Happy New Year for Investment Banks?

Fiscal 2007 closed at the end of November for major investment banks like Morgan Stanley, Goldman Sachs, and JPMorgan Chase. They will probably announce preliminary financial results in the next couple of weeks.

Large write-offs for mortgage exposure and other credit crunch losses wouldn't surprise anyone. The problems in the financial markets are known to just about everyone who has a pulse and is literate. Moreover, unlike the third quarter results announced this past September, the year end results will be audited. So the investment banks may tread cautiously in terrain now known to contain mines.

Look at what the banks do with their Level 3 assets. These are the financial assets for which there is virtually no market information--in other words, they're the derivatives that have been valued according to computer models. As we know, there have been problems with the models. (See http://blogger.uncleleosden.com/2007/07/pricing-fog-in-cdo-market.html.) A substantial dose of management discretion goes into establishing the values of Level 3 assets. Finding bona fide cash buyers for these assets hasn't been so easy lately. Management will have to be careful in exercising its discretion, lest it be accused of indiscretion.

Level 2 assets can also present interesting challenges. These are financial assets for which some market information exists, but management discretion also plays a significant role. For level 2 assets with mortgage exposure, the market information is probably not encouraging.
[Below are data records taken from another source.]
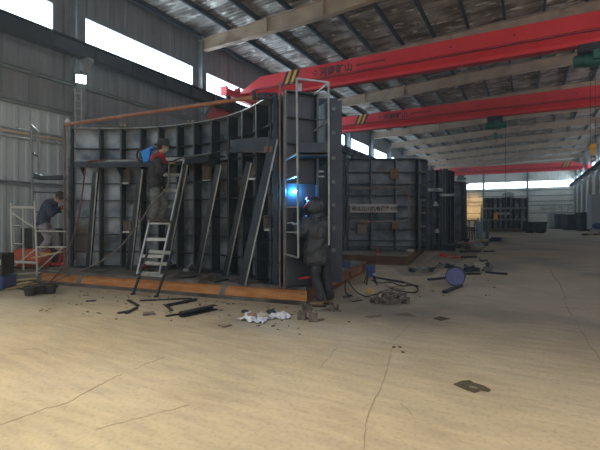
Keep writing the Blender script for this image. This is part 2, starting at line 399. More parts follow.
# runway beams
def runway(x, m):
    b = MB(); b.hbeam((x, Y0-2 if x < 0 else 14, 6.87), (x, Y1-.5, 6.87), .34, .50, .03)
    ya = Y0-2 if x < 0 else 14
    while ya < Y1: b.box((x, ya, 6.87), (.30, .02, .44)); ya += 1.5
    b.box((x, (Y0+Y1)/2, 7.14), (.06, Y1-Y0-4, .05))
    return struct(b, 'beam', m)
runway(XL+.62, 'beam_paint'); runway(XR-.62, 'beam_paint')
for y in COLY:
    struct(MB().prism([(XL+.5, y-.1, 6.6), (XL+.95, y-.1, 6.6), (XL+.95, y-.1, 6.5), (XL+.5, y-.1, 6.1)], (0, .2, 0)), 'beam', 'column_paint')
    if y > 25: struct(MB().prism([(XR-.45, y-.1, 6.6), (XR-.95, y-.1, 6.6), (XR-.95, y-.1, 6.5), (XR-.45, y-.1, 6.1)], (0, .2, 0)), 'beam', 'column_pale')
# pipe line up column 1 and lamp
ylad = COLY[0] - .27
lad = thing('cable_ladder', 'narrow rusty cable ladder running down the first steel column by the floodlight', 'ladder', (XL+.62, ylad+.05, 3.3))
for s in (-1, 1): MB().bar((XL+.62, ylad+.05+.11*s, 3.3), (XL+.62, ylad+.05+.11*s, 5.6), .03, .03).build('rail', 'sign_plate', lad)
for i in range(9): MB().bar((XL+.62, ylad-.06, 3.45+i*.25), (XL+.62, ylad+.16, 3.45+i*.25), .02, .02).build('rung', 'sign_plate', lad)
p = PZ(81, 79, 13.0)
lm = thing('floodlight', 'square white floodlight glowing on the first steel column, left', 'lamp', p)
dirn = (K(.5, 0, 0) - Vector((0, 0, .35)) - F_*.9).normalized()
rot = dirn.to_track_quat('Z', 'Y').to_matrix()
MB().box(p, (.34, .30, .07), rot=rot).build('housing', 'black', lm, bevel=.01)
MB().box(p + dirn*.04, (.27, .23, .012), rot=rot).build('lens', 'lamp_glow', lm, label='glowing white lens')
MB().poly([p - dirn*.03, p - dirn*.15 + Vector((0, 0, .15)), p - dirn*.35 + Vector((0, 0, .25))], .018).build('bracket', 'black', lm)
ld = bpy.data.lights.new('floodlight_lamp', 'SPOT'); ld.energy = 250; ld.spot_size = 2.2; ld.color = (.85, 1, .97); ld.shadow_soft_size = .12
lo = bpy.data.objects.new('floodlight_lamp', ld); C.objects.link(lo); lo.location = p + dirn*.12; lo.rotation_euler = (-dirn).to_track_quat('Z', 'Y').to_euler()

# red sheet under the runway beam
xs0, xs1 = COLY[1]+.4, COLY[1]+3.6
MB2 = ribbed_wall('x', None, XL+.12, xs0, xs1, 3.2, 6.75, .22, .03, 1, .01)
MB2.free('red_cladding_sheet', 'red_dirty', 'red ribbed metal sheet on the left wall, below the end of the nearest overhead crane', 'metal sheet')

# ================================================================== CRANES
def crane(Y, which, detail=True):
    xl, xr = XL+.62, XR-.62; zb = 7.22
    t = thing('bridge_crane', which, 'overhead crane', ((xl+xr)/2, Y, zb), 0, 'red overhead cranes')
    up = MB(); w = .26
    a = [(xl+.1, zb+.42), (xl+.1, zb+.50), (xl+1.35, zb+1.10), (xr-1.35, zb+1.10), (xr-.1, zb+.50), (xr-.1, zb+.42)]
    up.prism([(x, Y-w, z) for x, z in a], (0, 2*w, 0)); up.build('girder', 'red', t)
    lw = MB()
    pts = [(-.24, .42), (.24, .42), (.09, .24), (.09, .10), (-.09, .10), (-.09, .24)]
    n = len(pts)
    lw.prism([(xl+.5, Y+px, zb+pz) for px, pz in pts], (xr-xl-1, 0, 0)); lw.build('lower_girder', 'red', t)
    MB().box(((xl+xr)/2, Y, zb+.09), (xr-xl-1.2, .36, .04)).build('bottom_flange', 'red', t)
    MB().poly([(xl+1 + i*(xr-xl-2)/24, Y-.30, zb+.46 - (.02 if i % 2 else 0)) for i in range(25)], .018, 6).build('power_cable', 'black', t)
    MB().tube((xl+1, Y-.29, zb+.52), (xr-1, Y-.29, zb+.52), .010, 6).build('cable_wire', 'black', t)
    for x in (xl, xr):
        e = MB(); e.box((x, Y, zb+.28), (.30, 2.6, .34)); 
        e.box((x, Y-1.35, zb+.30), (.36, .12, .44)); e.box((x, Y+1.35, zb+.30), (.36, .12, .44))
        eo = e.build('end_carriage', 'red', t, bevel=.01)
        for s in (-1, 1): MB().lathe((x-.05, Y+s*1.05, zb+.10), [(.16, 0), (.16, .1)], 16, (1, 0, 0)).build('wheel', 'black', eo)
        m_ = MB(); m_.lathe((x+(.2 if x < 0 else -.45), Y-.75, zb+.42), [(.11, 0), (.13, .02), (.13, .22), (.08, .25)], 14, (1, 0, 0)); m_.build('travel_motor', 'red_dirty', eo)
    # diagonal warning stripes at both ends
    for xc in (AX(290, 17.2)+.0, xr-2.4):
        for j, mm in enumerate(('black', 'yellow', 'black', 'yellow', 'black')):
            x0 = xc - .32 + j*.15
            pl = MB().prism([(x0, Y-w-.004, zb+.46), (x0+.15, Y-w-.004, zb+.46), (x0+.15+.28, Y-w-.004, zb+1.09), (x0+.28, Y-w-.004, zb+1.09)], (0, .004, 0))
            pl.build('warning_stripe', mm, t, label='yellow stripe' if mm == 'yellow' else 'black stripe')
    rt = Euler((PI/2, 0, 0)).to_matrix()
    x = AX(322, 17.2)
    d = MB()
    for k in range(4):
        a0 = k*PI/2; c = Vector((x-.22, Y-w-.003, zb+.78)); q = []
        for da, rr in ((0, .14), (PI/2, .14), (PI/2, .09), (0, .09)): q.append(c + Vector((math.cos(a0+da)*rr, 0, math.sin(a0+da)*rr)))
        d.prism(q, (0, .003, 0))
    d.build('logo', 'black', t)
    text('lettering', '河南矿山', .40, (x, Y-w-.004, zb+.62), rt, 'black', t)
    text('lettering', 'HENAN KUANGSHAN', .13, (x+1.75, Y-w-.004, zb+.74), rt, 'black', t)
    for xx in (-2.6, -.4, 2.3): MB().lathe((xx, Y-w-.003, zb+.80), [(.035, 0), (.035, .02)], 12, (0, 1, 0)).build('inspection_hole', 'black', t)
    return t
crane(17.2, 'nearest red overhead crane girder with black and yellow stripes, above the curved steel form')
crane(26.7, 'middle red overhead crane girder, second from the camera, with a green hoist halfway along')
crane(61.0, 'farthest, darkest red overhead crane, near the end wall window strip')

def hoist(x, Y, drop, label, s=1.0, hookm='yellow', side=-1):
    zb = 7.22 + .07
    t = thing('electric_hoist', label, 'hoist', (x, Y, zb-.7), 0, 'green hoists under the crane girders')
    tr = MB(); 
    for q in (-.3, .3):
        for w in (-1, 1):
            tr.lathe((x+q, Y+w*.12-.03, zb-.05), [(.09, 0), (.09, .05)], 14, (0, 1, 0))
    tr.box((x, Y-.22, zb-.12), (.8, .03, .26)); tr.box((x, Y+.22, zb-.12), (.8, .03, .26)); tr.box((x, Y, zb-.28), (.16, .42, .10))
    tr.build('trolley', 'black', t)
    b = MB(); b.lathe((x-.55, Y, zb-.50), [(.13, 0), (.2, .02), (.2, .30), (.23, .31), (.23, .85), (.19, .87), (.19, 1.15), (.12, 1.2)], 18, (1, 0, 0))
    b.build('motor_drum', 'green_paint', t, smooth=True)
    c = MB(); c.box((x+.15, Y-.28, zb-.42), (.30, .14, .30)); c.build('control_box', 'green_paint', t, bevel=.01)
    c = MB()
    for k in range(7): c.lathe((x-.5+k*.045, Y, zb-.50), [(.215, 0), (.215, .012)], 18, (1, 0, 0))
    c.build('cooling_fin', 'green_paint', t)
    for q in (-.05, .09): MB().tube((x+q, Y, zb-.6), (x+q, Y, zb-drop), .008, 6).build('hoist_rope', 'black', t)
    k = MB(); k.lathe((x+.02, Y-.05, zb-drop-.12), [(.05, -.03), (.11, 0), (.11, .10), (.05, .13)], 18, (0, 1, 0)); k.box((x+.02, Y, zb-drop-.25), (.14, .12, .26))
    kb = k.build('hook_block', hookm, t, bevel=.008)
    MB().poly([(x+.02+.08*math.sin(a), Y, zb-drop-.52+.09*math.cos(a)) for a in [i*PI/7 for i in range(-1, 9)]], .022, 8).build('hook', 'black', kb)
    pc = MB().tube((x+.55, Y-.1, zb-.6), (x+.55, Y-.1, 1.6 if drop < 3 else 5.5), .012, 6).build('pendant_cable', 'black', t)
    return t
hoist(1.95, 17.2, 3.35, 'green hoist lowering a yellow hook block at the right edge, on the nearest crane')
hoist(AX(495, 26.7), 26.7, .9, 'green hoist with its hook drawn up, on the middle crane girder', hookm='green_paint')
hoist(AX(461, 61), 61.0, .9, 'distant green hoist hanging over the dark forms, on the farthest crane', hookm='green_paint')

# ================================================================== STEEL FORMS
EU = Vector((-.929, .370)); EW = Vector((.370, .929))
A0 = (.0965, 6.69)
def LW(u, w, h=0, a=A0): return K(a[0] + EU.x*u + EW.x*w, a[1] + EU.y*u + EW.y*w, h)
def resample(path, n):
    d = [0]
    for i in range(1, len(path)): d.append(d[-1] + (path[i]-path[i-1]).length)
    out = []
    for k in range(n):
        s = d[-1]*k/(n-1); i = 0
        while i < len(path)-2 and d[i+1] < s: i += 1
        out.append(path[i].lerp(path[i+1], (s-d[i])/max(1e-9, d[i+1]-d[i])))
    return out
def at(path, t):
    n = len(path)-1; i = min(int(t*n), n-1); f = t*n - i; p = path[i].lerp(path[i+1], f); d = (path[i+1]-path[i]).normalized()
    return p, d
def nrm(d, side): return Vector((-d.y, d.x, 0)) * side
def panel(root, path, h0, h1, depth, ribs, levels, side=1, ms='skin_steel', mr='steel', fl='edge_steel', n=33, rib_t=.022, front=None):
    P = resample(path, n); z = lambda p, h: Vector((p.x, p.y, h))
    NN = []
    for i in range(n): d = (P[min(i+1, n-1)] - P[max(i-1, 0)]).normalized(); NN.append(nrm(d, side))
    I = [P[i] for i in range(n)]; O = [P[i] + NN[i]*depth for i in range(n)]
    MB().strip([z(p, h0) for p in I], [z(p, h1) for p in I], NN[n//2]*-.012).build('skin_plate', ms, root)
    for h in (h0, h1-.02): MB().strip([z(p, h) for p in I], [z(p, h) for p in O], (0, 0, .02)).build('flange', fl if h > h0 else mr, root)
    for h in levels:
        dd = depth*.7; O2 = [P[i] + NN[i]*dd for i in range(n)]
        MB().strip([z(p, h) for p in I], [z(p, h) for p in O2], (0, 0, .014)).build('stiffener', mr, root)
    for t in ribs:
        p, d = at(P, t); nn = nrm(d, side); q = p + nn*depth
        b = MB(); b.use(mr); b.bar(z((p+q)/2, h0), z((p+q)/2, h1), rib_t, depth, up=nn)
        f = p + nn*(depth-.006); b.use('rib_edge'); b.bar(z(f, h0), z(f, h1), max(.034, rib_t+.01), .012, up=nn)
        b.build('rib', None, root)

BH = .28
LV = [.62, 1.01, 1.40, 1.79, 2.18, 2.57, 2.98]
# ---- base frame under the main form
bs = thing('steel_base_frame', 'long rusty orange I-beam base frame under the curved steel form', 'base frame', LW(3, 0, 0))
o = MB(); o.use('rust_beam'); o.bar(LW(0, .05, BH/2), LW(6.13, .05, BH/2), .02, BH-.06)
o.use('deck'); o.bar(LW(0, .09, .034), LW(6.13, .09, .034), .22, .028); o.bar(LW(0, .09, BH-.035), LW(6.13, .09, BH-.035), .20, .028)
o.use('rust_brown'); o.bar(LW(0, .15, BH/2), LW(6.13, .15, BH/2), .03, BH-.08); o.build('front_beam', None, bs)
o = MB(); o.hbeam(LW(.10, .2, BH/2), LW(.10, 4.4, BH/2), .20, BH-.03, .02); o.build('side_beam', 'rust_side', bs)
o = MB(); o.hbeam(LW(6.03, .2, BH/2), LW(6.03, 4.4, BH/2), .20, BH-.03, .02); o.build('side_beam', 'rust_brown', bs)
o = MB(); o.hbeam(LW(0, 4.3, BH/2), LW(6.13, 4.3, BH/2), .20, BH-.03, .02); o.build('rear_beam', 'rust_brown', bs)
o = MB(); o.prism([LW(0, .0, BH-.018), LW(6.13, .0, BH-.018), LW(6.13, 4.4, BH-.018), LW(0, 4.4, BH-.018)], (0, 0, .018)); o.build('deck_plate', 'deck', bs)
o = MB(); o.prism([LW(-.03, -.05, .0), LW(6.15, -.05, .0), LW(6.15, .25, .0), LW(-.03, .25, .0)], (0, 0, .018)); o.build('sole_plate', 'deck', bs)
for u in (5.05, 1.62):
    o = MB(); o.bar(LW(u, .03, .02), LW(u-.10, .03, BH-.02), .08, .03, up=(K(0, 1) - K(0, 0))); o.build('stiffener_plate', 'edge_steel', bs)
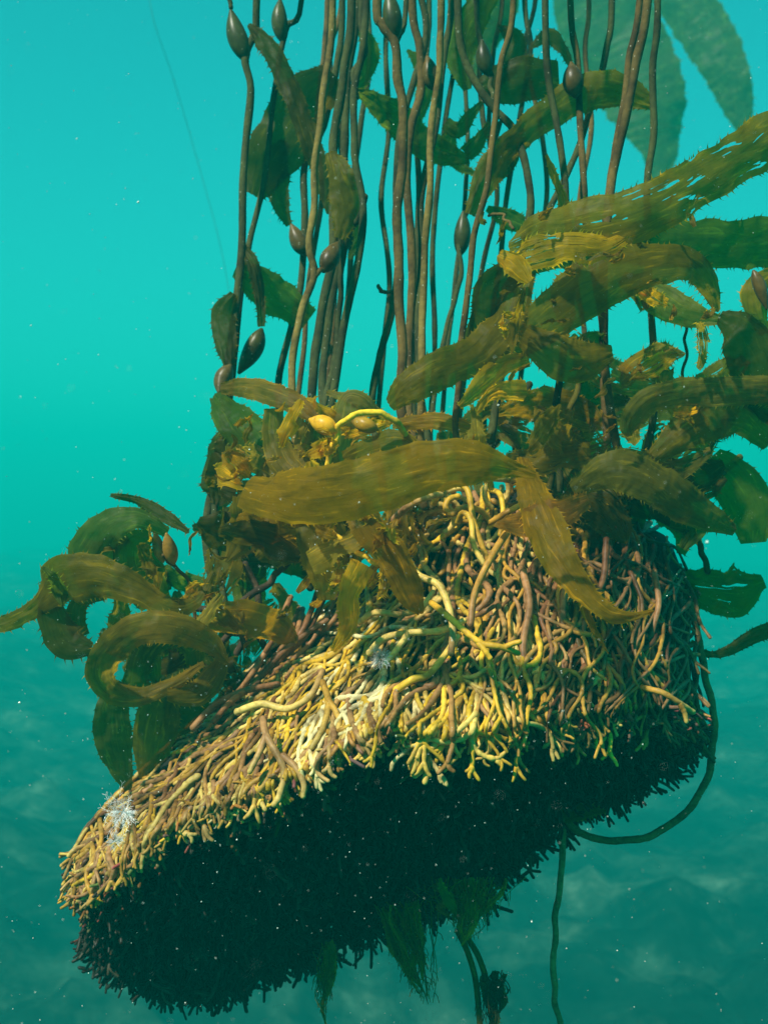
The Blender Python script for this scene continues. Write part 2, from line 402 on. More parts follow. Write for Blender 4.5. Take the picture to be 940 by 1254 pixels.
# looping strands on the crown
for i in range(18):
    x = random.uniform(500, 650); y = top(x) + random.uniform(4, 50); a = random.uniform(-2.6, -.5); tr = random.choice((-1, 1)) * random.uniform(.22, .4); q = []; Y0 = depth(x, y) - random.uniform(.008, .022)
    for k in range(random.randint(9, 16)):
        q.append(P(x, y, Y0 - .006 * math.sin(k * .3))); x += 7 * math.cos(a); y += 7 * math.sin(a); a += tr if k < 7 else (R(90) - a) * .2
        y = max(y, top(x) - 8)
    b = MB(); b.tube(catmull(np.array(q), len(q) * 3), random.uniform(.0019, .0028), random.choice([YEL, OCHRE, CREAM]), 8, random.choice([YEL, CREAM]), knob=.25, seed=i); hapts.append((b, x, y))
# rust-red stalks gathering at the top of the wing
for i in range(9):
    x0 = random.uniform(345, 430); b = MB(); q = [P(x0, 748 - random.uniform(0, 30) , 1.0)]
    x1 = x0 - random.uniform(30, 110); y1 = top(x1) + random.uniform(6, 30); q += [P((x0 + x1) / 2 + 8, (740 + y1) / 2 + random.uniform(-8, 8), .955), P(x1, y1, depth(x1, y1) - .008)]
    b.tube(catmull(np.array(q), 18), random.uniform(.002, .0028), random.choice([RUST, PINK]), 8, PINK, knob=.25, seed=i); hapts.append((b, x1, y1))

# chosen strands that can be picked out in the photo
def strand(pts, r, col, col2=None, branches=()):
    b = MB(); q = np.array([P(x, y, Y) for x, y, Y in pts]); n = len(pts) * 6
    b.tube(catmull(q, n), r * np.linspace(1, .85, n), col, 9, col2 or col, knob=.18, seed=pts[0][0])
    for br in branches:
        q = np.array([P(x, y, Y) for x, y, Y in br]); n = len(br) * 6
        b.tube(catmull(q, n), r * np.linspace(.92, .72, n), col, 9, col2 or col, knob=.18, seed=br[0][1])
    hapts.insert(0, (b, pts[0][0], pts[0][1]))
Y1 = (.54, .285, .022); Y2 = (.62, .44, .10)
strand([(528,738,.775),(545,752,.755),(568,772,.745),(590,788,.74),(612,792,.738),(634,800,.742)], .0024, Y1, Y1, [[(583,784,.742),(592,795,.738),(600,806,.737)],[(618,793,.739),(628,788,.737),(636,786,.736)]])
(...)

So management must proceed with care. Taking a highly optimistic outlook when the outside world is frowning may, for accounting purposes, not equate to the better part of valor.

Perhaps one of the most interesting developments, if it occurs, would be a report of strong financial results. Goldman Sachs issued such report this past September. Goldman has a goodly share of Level 3 assets, more than its capital. But it apparently was able to hedge its exposure to the mortgage mess. Good for Goldman. But bad for its counterparties.

Whenever a market player like Goldman hedges a risk, someone else takes the opposite side of the transaction. If Goldman wins on the hedge, the counterparty loses. Since Goldman did so well in the third quarter, a lot of counterparties must have done rather badly. Goldman appeared smart and a bunch of other people appeared dumb.

It's not a good idea in the financial markets to appear too smart. If other market participants think you're way ahead of them, they'll be less likely to trade with you, for fear that your superior information will put them at a disadvantage. And if they do trade with you, they may demand a larger premium for the risk you could present. Credit default swaps for mortgage-backed securities aren't exactly cheap any more. And if the counterparty is dealing with a Goldman, who may have superior information about the risks involved, the trade might not happen at all.

Perhaps Goldman's hedges are still in place and it can still announce solid gold results. On the other hand, perhaps some of its hedges have expired and it's needed to replace them. That may have proven more difficult in the last couple of months. Perhaps some of its counterparties have been so badly crippled by mortgage losses than their creditworthiness has been impaired and their ability to stand behind their losing positions vis-a-vis Goldman has come into question. If so, Goldman's financial performance may glow less brightly now.

Anyway, time passes and we move on. 2008 is a new year. Maybe things will be sunny and bright. But then again, if all the predictions have even a modicum of accuracy, 2008 is likely to be another year in which we'll have to scrutinize the financial results of the investment banks closely.